Lesson four is to make sure the family realizes the marital relationship comes first, before any other relationships. This is the foundation for a successful family and household. Without this firmly established, children will sense a divide and try to put a wedge in it. This creates the first of the game playing, which we do not tolerate. This should not as threatening or selfish as some will see. A traditional family has started with a traditional marriage - a couple that marries without children. They establish their marital foundations and then children come along. The children fit into the marriage which becomes a family. With a second marriage the children and the marital foundation are all there at the start. In this case, it is important for children to see that your marital relationship is of vital importance. Date nights are a great way to establish this. Going on a honeymoon right after marrying, without taking the children is another good start. It is not separating the children from the family. Instead, it lets them know there is a special relationship between their father and stepmother - a relationship that will last (hopefully) long after they have aged and moved out of the home. There are some things of which they cannot be a part, but which they will reap great benefits. By taking time to build your romance, and to continue to strengthen your friendship without the added pressures of children's needs, you will become stronger as a couple. This offers a great strength for raising children, and they will benefit from happy, settled, functional parents. At this point, the best you can give them is a good role model for a solid marriage. This brings me to the final lesson for becoming a stepmother.

Lesson five is to make a schedule and stick to it, including some "me time" in it. This is so crucial. Children thrive on structure and schedules, especially if any are special needs. We with oversized date squares. We put all the events and special dates on the calendar, so that we all know what is going on at any time. We've also made certain rules, such as only one child having a friend over at a time. We have a large family, so some of the things we do may not be practical for a one child family. However, with no children, two children or ten children - a schedule is an absolute necessity. This includes, as previously stated, the "me time", for which you are not to feel guilty. As a stepmom, it is essential to step away from steplife from time to time. This can be a bubble bath, while the kids are at school and you have time off work. It can be lunch with friends, or just a trip alone to the bookstore. The essential elements are making this time about you - something you enjoy, that doesn't include endless discussions of the stepchildren, any legal disputes, the ex-wife or anything else that concerns steplife. It is amazing how this vacation will help your perspective. Ideally, once a week is a great goal, although sometimes once a month is the only realistic possibility.

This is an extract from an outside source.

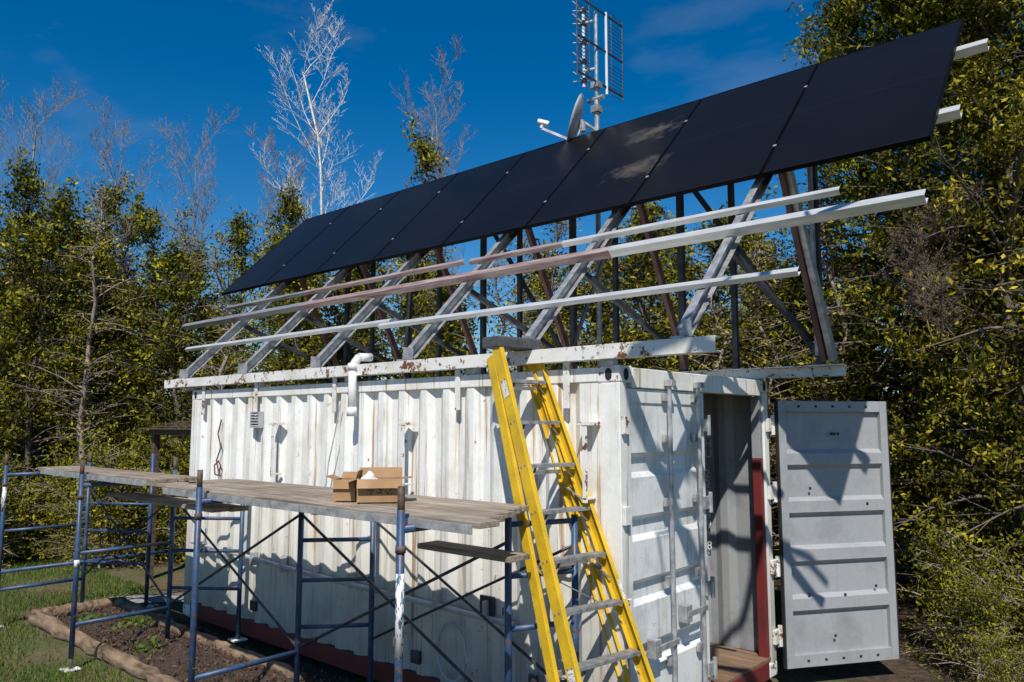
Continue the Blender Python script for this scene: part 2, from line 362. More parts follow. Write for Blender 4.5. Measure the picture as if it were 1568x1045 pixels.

There's a lot more to being a stepmom than just five easy lessons. The lessons are often hard to apply, and they aren't required to actually be a stepmom. That just takes a man willing to say "I do" and accept the marriage certificate. If you follow these lessons, you become not just a stepmom... you become a GOOD stepmom. Despite popular misconceptions, we are not wicked or evil - we are just stressed out moms that don't get the recognition but do get the responsibility. No matter how we view it, our charges are just children. So we owe it to them to be a good stepmom and, in the process, crush those myths.